What drew you to playing Rishu in 'Haseen Dillruba'?

Firstly, I could identify with the world. A lot of the Rishu you see in the first half is me. Also as an actor I have never been approached with something that offered me this kind of range to showcase. It was actor's candy. Plus, I had the opportunity to collaborate with people like Vinil (Mathew, director), Taapsee (Pannu, co-star) and Harshvardhan (Rane, co-actor) who are all so passionate about telling a good story.

You have aced playing small-town characters. But when you play these parts repeatedly, how do you make each small-town boy different?

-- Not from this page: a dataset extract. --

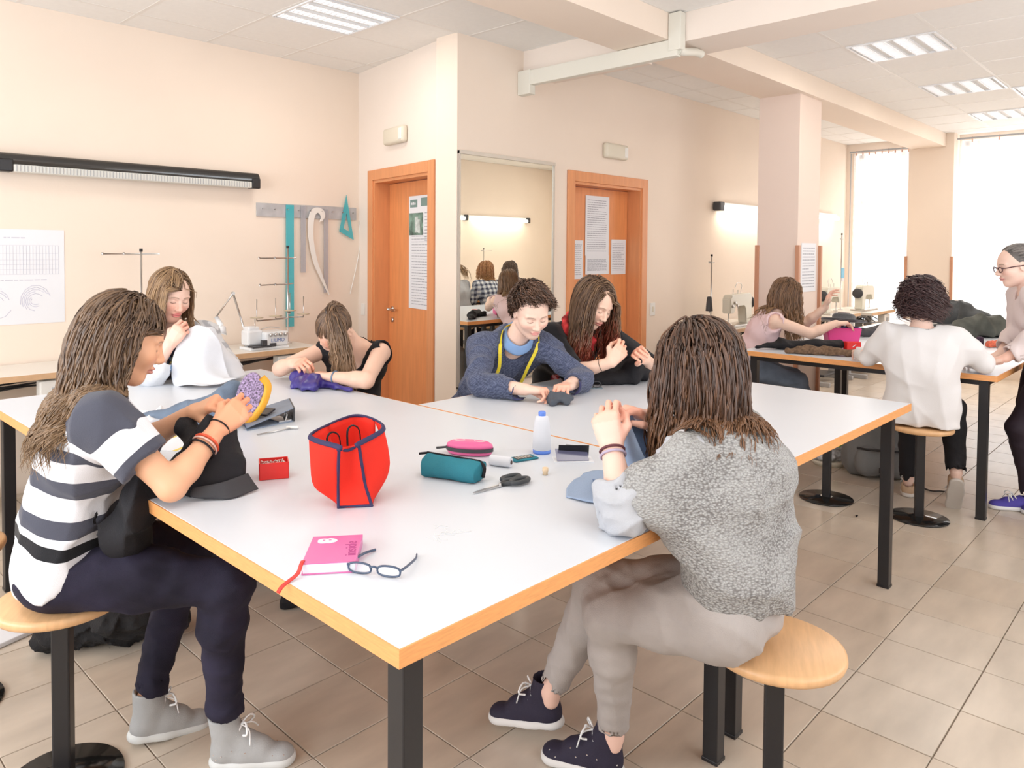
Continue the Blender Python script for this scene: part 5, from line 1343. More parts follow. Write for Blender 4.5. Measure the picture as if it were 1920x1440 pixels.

Although I am from Mumbai, there is a universal tonality to most middle class lives around the country. The wants and aspirations are similar. You might find differences geographically but the basic tenets for life and survival are universal. I started working at 17 and before that I was with Shiamak Davar’s troupe, so I have been out and about since my teenage years. Those travel experiences and living and working in smaller towns helped, besides when we shoot in a place we live there for a few weeks or months during which you imbibe things from your environment. I also read to understand what life was like before and to understand the people of the area. As an actor it is a basic skill set to understand history, people, human nature, life. And of course there is the information you get from the screenwriters, director, etc., which all contribute to making each character unique.

What else have you got coming up?

I have Devanshu Singh’s 14 Phere with Kriti Kharbanda and Santosh Sivan’s Mumbaikar in which I am sharing screen space with Makkal Selvan Vijay Sethupathi (sorry, I cannot just take his name) and I will start shooting for Forensic, which is an adaptation of a Malayalam film by the same, directed by Vishal Furia.
Udita Jhunjhunwala is a Mumbai-based writer, film critic and festival programmer.